* Requirements: Among the lines of this listing, determine how many contain the string "ball". Answer with the number only.
>> Start Data
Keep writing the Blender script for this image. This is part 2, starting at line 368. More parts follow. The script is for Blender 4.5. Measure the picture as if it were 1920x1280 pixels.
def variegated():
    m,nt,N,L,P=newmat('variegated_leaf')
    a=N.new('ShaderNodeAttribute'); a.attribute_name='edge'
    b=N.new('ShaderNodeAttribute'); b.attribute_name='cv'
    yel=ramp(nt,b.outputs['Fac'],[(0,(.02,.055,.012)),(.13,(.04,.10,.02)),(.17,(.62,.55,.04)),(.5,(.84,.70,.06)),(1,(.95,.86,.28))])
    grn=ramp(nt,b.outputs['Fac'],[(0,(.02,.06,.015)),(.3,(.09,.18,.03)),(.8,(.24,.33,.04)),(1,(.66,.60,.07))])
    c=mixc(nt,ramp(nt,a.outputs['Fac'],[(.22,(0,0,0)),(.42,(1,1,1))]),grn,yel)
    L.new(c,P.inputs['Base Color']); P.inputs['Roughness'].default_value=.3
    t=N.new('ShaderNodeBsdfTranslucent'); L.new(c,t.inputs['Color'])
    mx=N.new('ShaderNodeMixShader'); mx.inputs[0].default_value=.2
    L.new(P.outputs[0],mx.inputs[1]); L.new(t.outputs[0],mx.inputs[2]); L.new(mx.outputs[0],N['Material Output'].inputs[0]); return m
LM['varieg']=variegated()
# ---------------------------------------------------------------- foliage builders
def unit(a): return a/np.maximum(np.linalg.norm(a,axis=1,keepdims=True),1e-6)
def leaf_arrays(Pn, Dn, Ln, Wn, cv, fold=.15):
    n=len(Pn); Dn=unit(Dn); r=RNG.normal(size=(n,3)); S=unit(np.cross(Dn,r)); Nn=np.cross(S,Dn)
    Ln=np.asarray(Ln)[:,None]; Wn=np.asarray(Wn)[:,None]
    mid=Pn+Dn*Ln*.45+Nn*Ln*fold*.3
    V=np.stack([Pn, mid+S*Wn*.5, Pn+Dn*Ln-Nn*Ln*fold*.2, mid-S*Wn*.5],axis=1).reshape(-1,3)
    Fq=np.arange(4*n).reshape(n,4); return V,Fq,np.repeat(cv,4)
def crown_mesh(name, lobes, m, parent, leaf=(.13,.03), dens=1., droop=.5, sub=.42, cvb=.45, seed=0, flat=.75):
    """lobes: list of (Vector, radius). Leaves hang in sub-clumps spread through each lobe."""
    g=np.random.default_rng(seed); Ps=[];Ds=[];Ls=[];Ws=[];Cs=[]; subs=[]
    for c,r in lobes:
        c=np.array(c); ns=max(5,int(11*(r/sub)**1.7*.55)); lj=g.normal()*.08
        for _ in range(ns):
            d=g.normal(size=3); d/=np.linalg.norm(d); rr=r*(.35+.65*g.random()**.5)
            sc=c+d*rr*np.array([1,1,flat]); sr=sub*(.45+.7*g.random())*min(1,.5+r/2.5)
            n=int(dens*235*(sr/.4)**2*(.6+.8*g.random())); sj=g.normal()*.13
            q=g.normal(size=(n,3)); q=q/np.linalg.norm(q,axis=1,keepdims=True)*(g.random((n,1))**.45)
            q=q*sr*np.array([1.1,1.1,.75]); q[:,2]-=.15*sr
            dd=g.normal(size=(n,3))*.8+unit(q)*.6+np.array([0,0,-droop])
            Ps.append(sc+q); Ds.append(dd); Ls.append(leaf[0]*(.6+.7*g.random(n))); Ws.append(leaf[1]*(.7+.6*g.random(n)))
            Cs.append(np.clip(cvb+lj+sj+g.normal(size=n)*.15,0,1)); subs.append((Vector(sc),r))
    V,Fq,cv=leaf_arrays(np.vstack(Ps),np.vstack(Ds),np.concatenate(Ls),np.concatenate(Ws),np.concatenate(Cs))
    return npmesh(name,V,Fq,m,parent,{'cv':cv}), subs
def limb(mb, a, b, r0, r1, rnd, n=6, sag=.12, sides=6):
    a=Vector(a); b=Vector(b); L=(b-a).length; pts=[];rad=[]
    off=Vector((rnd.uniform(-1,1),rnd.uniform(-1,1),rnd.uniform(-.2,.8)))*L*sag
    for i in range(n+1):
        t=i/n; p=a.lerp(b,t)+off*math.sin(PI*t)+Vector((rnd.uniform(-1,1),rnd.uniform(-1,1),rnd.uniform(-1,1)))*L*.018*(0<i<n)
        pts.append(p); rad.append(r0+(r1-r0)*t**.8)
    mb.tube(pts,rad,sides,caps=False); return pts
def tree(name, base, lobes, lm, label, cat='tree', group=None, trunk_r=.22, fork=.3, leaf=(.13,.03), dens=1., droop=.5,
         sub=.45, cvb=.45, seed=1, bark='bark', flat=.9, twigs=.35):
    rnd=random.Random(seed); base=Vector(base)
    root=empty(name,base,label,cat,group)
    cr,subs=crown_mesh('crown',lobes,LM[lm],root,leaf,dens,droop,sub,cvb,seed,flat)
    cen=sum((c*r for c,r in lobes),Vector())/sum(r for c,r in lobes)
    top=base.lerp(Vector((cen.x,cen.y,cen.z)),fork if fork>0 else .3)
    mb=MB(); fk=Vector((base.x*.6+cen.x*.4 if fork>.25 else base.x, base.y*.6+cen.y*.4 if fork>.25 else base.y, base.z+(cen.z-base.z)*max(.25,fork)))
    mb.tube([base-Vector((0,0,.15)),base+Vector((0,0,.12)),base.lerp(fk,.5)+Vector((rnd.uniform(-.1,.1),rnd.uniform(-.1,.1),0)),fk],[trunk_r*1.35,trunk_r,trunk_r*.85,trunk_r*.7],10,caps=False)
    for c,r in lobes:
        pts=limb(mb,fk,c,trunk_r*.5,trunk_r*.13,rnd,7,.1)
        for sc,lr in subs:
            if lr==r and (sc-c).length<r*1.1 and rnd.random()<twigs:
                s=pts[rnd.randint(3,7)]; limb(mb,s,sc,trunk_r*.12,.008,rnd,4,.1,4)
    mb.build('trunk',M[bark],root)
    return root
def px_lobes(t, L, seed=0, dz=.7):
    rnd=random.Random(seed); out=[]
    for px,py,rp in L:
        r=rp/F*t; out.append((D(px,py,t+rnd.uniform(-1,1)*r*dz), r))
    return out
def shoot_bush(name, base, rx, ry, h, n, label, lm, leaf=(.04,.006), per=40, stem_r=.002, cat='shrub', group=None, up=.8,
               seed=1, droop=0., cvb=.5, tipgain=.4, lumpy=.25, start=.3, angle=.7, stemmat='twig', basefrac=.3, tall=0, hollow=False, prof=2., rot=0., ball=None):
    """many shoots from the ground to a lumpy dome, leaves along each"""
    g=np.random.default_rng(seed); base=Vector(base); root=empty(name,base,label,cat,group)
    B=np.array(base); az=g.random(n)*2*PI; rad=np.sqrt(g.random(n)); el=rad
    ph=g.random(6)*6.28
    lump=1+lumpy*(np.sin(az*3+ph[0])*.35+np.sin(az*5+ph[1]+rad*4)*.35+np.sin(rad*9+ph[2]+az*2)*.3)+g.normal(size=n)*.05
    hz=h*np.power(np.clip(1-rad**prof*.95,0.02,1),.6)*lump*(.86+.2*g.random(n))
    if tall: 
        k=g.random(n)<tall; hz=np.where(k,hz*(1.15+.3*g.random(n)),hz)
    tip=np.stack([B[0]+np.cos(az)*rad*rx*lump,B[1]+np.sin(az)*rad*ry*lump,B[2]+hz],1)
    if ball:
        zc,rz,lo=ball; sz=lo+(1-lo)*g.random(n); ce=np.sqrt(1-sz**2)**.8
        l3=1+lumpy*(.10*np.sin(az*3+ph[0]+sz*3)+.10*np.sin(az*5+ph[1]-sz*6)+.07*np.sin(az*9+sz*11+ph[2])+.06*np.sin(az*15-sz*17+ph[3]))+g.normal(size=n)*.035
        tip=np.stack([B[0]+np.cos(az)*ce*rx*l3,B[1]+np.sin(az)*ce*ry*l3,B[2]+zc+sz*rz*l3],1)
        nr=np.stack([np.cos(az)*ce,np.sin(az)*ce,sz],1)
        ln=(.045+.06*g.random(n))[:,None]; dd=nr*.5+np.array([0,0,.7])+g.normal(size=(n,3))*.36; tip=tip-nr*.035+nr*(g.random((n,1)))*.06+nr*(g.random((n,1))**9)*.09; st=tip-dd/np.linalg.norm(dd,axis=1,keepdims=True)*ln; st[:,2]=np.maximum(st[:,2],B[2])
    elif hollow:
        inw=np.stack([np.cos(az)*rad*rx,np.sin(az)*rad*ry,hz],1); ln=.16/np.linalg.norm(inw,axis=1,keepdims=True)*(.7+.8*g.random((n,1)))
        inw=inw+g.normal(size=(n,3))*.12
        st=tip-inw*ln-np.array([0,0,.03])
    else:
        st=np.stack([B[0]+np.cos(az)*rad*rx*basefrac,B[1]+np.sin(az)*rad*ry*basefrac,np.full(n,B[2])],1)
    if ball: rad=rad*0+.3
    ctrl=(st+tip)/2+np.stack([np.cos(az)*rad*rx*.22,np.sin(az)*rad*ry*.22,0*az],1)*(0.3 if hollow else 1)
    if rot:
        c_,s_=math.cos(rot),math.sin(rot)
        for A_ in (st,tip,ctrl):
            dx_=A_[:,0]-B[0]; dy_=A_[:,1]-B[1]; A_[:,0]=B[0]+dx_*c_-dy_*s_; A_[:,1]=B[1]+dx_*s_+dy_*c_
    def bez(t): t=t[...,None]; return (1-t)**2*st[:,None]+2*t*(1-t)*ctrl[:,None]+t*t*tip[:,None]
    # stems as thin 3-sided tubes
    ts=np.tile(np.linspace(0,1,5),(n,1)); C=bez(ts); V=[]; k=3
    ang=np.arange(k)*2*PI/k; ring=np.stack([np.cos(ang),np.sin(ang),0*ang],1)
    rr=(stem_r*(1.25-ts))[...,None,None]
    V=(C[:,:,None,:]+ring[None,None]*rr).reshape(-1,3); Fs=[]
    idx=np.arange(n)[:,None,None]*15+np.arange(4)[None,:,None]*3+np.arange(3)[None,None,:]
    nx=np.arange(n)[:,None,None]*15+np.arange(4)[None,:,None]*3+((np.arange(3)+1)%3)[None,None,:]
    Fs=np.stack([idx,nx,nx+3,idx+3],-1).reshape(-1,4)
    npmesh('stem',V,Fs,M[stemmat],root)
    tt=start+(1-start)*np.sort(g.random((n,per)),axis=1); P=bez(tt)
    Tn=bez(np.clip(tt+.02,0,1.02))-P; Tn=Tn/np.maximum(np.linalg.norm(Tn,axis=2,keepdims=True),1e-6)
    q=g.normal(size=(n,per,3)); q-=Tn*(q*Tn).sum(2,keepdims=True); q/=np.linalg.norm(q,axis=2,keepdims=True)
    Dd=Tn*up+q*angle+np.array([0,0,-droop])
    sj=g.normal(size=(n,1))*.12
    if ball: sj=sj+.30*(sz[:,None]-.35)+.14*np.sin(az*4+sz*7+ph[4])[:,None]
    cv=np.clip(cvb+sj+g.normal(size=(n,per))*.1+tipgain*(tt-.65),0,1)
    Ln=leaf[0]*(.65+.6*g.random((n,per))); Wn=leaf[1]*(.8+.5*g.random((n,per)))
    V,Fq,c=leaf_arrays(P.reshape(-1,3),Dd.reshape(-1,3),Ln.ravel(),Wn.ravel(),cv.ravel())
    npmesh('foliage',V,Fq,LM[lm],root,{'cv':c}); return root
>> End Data
* Completed task: 5